The issue I have is that the scene does not exist in a 3D app. 70% of the scene objects are instances created straight in BJS. So I will need to work from there.

I haven’t done this, but you might be able to export the scene to a glTF and open it in Blender to use for an environment bake. It’s hard to predict the level of success here based on the glTF spec. But it may be possible.

I will mark the above as a solution (since it is one and there’s no single solution to it). I will however try a different approach. Fact is my scene is not final and won’t be before a while. I can’t imagine going through the process of exporting to GLTF (if it works at all with my peculiar assembly of obj sources and heavy reworking in BJS), open in blender, bake the env…

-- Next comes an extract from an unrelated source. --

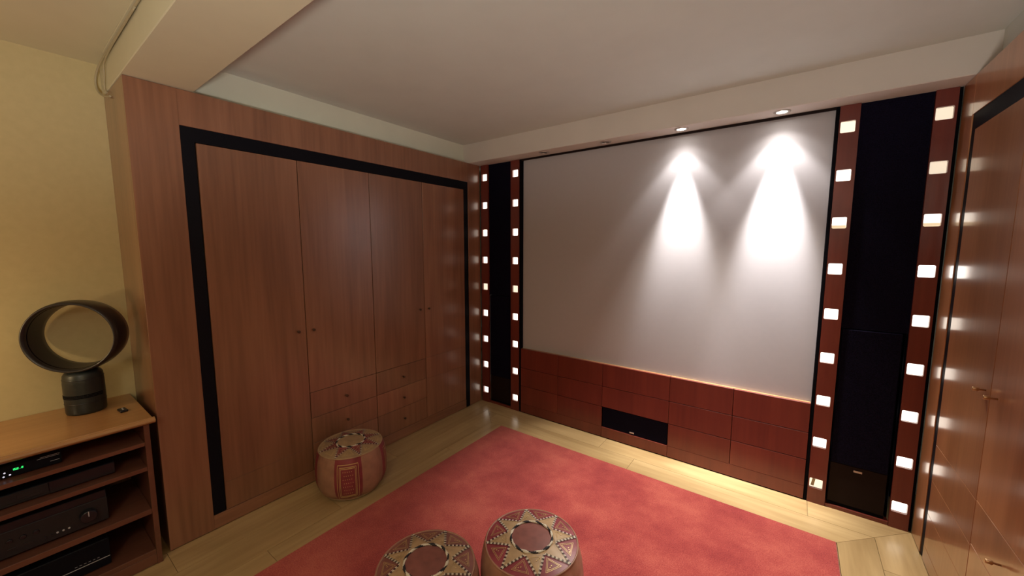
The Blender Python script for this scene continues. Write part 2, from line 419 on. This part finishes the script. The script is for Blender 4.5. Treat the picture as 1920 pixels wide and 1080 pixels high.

As you say, I do not need a 1:1 and no, I have no chrome-like materials or mirror-like materials so, yes, shapes, colors and sources of light are basically what counts.
So, I’m gonna take a much more ‘graphic designer’ orientated route for this. I will simply create a camera (likely orthographic) and take shots of the 6 tiles to create a skybox. Once with a dummy env. and once with the external skybox env. Blend both in PSD, make some mask painting and create a new env from there. And will see how this goes… I will post the results here. Hopefully, it will do the trick. Else, making this attempt will by any means not take me all too much time. And repeating the process following an update should be quite fast. So, we’ll see…
In any case, thanks a lot for sharing your invaluable expertise again.